近くの貸会議室に集められた社員に対し、社長(超大企業様からの天下り・井脇ノブ子氏にそっくり)が淡々と告げる。
・我が社は業績が良くない
・超大企業様はコストカットを決断した
・当社は8月31日をもって廃業とする
・正社員の希望退職者を募集するが、基本的には全員他会社へ転籍とする
・現時点で非正規雇用の者については一切の例外なく雇止めとする

・・・は?雇止め?

入社した時点で、雇用契約書には確かに以下の文言があった。
・2016年3月まで雇用契約を継続した場合、以降は正社員雇用に切り替える
雇用契約の予告なし、かつ一方的な変更は基本的に認められていないので、これは明らかな横暴だ。何がなんだか分からなかったがその日は質疑応答も受け付けず終了してしまった。

後日、人事部長から呼び出され、改めて雇止めについて通知をされた。

「何か質問はありますか?」
「昨年入社時点で正社員登用するという契約締結をしているのですが?」
「それについては撤回させて頂きます(能面ツラ)
「雇用契約の一方的な変更は基本的に認められていないと思うのですが?あまりにも乱暴です」
「雇止めが不服ということでしょうか?(能面ツラ)
「当たり前でしょう?好き勝手言いすぎですよ」
「当社方針は変わりませんので、裁判ということになりますがよろしいですか?以降については然るべき手続きの上、法務部とお願いします(半笑い)

こちらは超大企業様の最強弁護士軍団がついているので負けるわけがない、とても言いたげな表情だ。最悪でも、はした金で和解に持ち込めるとタカをくくっているのだろう。同じような境遇の人は他にも何人かいて、実際に裁判を起こした人もいたようだが、その後の動向はまったく分からない。

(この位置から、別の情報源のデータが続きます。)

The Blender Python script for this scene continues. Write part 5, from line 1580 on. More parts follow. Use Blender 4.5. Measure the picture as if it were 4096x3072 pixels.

どういう力が働いているのか分からないが、この件に関する情報がネット上には全く見つからないのだ。

力なく自席に戻ると、周囲の人間が同情とも嘲笑ともとれぬ
「ご愁傷様・・・(笑)」といった感じの表情で見てくるのも尚更腹が立った。彼らは別会社へ転籍になるものの、基本的に今と待遇は同じなので、安全圏から非正規雇用者の惨状を眺めているのだ。
更に追い打ちをかけるように、母がガンになったとの連絡があった。既に腹水が溜まった状態での発見だったため、もうあまり長くないのだと悟り、家で一人泣いた。どうしてこう色々と上手くいかないものかと嘆き、母を看取った後はもう死んでも良いかと本気で考えるようになっていた。

その後、何故再就職活動をする気力が戻ったのか、よく覚えていない。
ネットで見れる求人は嘘ばかりで、今回のように一方的に裏切られるのはもうコリゴリだったので、非公開求人が多く、聞きづらいところも代わりに確認してくれる転職エージェントを利用することにした。
相変わらず汎用機系システムの経験はロクに考慮してもらえず、とあるエージェントとの面談では
「これではスキルとは言えないので求人紹介できません。職業訓練校で一からプログラミング勉強してみてはどうですか?」
などとドヤ顔で言い放たれてしまった。○ン転職の○林さん、お元気でしょうか。息臭いのでブレスケア常備した方がいいっすよ。

そんな中でも、唯一、○ク○ビエージェントだけは誠実に対応してくれた。
「他社さんでスキルとは言えないので職業訓練校からやり直せって言われちゃったんですけど・・・」
「いやいや、全然そんなことはないですよ!一緒に探していきましょう!」
とプッシュしてくれたので、この人には今でも感謝している。
今回も20社くらい落とされてしまったが、遂に長年の夢(?)である
「非システム会社の社内SE」の内定を得ることが出来た。
内定が出たのは7月の末、まさに雇い止めの直前であった。

ちなみにT社のその後だが、予定通り8/31で会社解散、正社員は色々な会社に転籍となったようだが、超大企業様は更なるコストカットを断行したためその会社も解散してしまい、月給18万円まで下げられたうえ、某県で工場勤務を強いられている者も多いと聞く。
あの「ご愁傷様・・・(笑)」の表情を思い出すたびに半笑いになってしまうのだが、隣の課の課長は非常に運が良く、ホワイトカラーのまま超大企業様に転籍となったようで、彼は今、会社紹介のページで満面の笑みを浮かべている。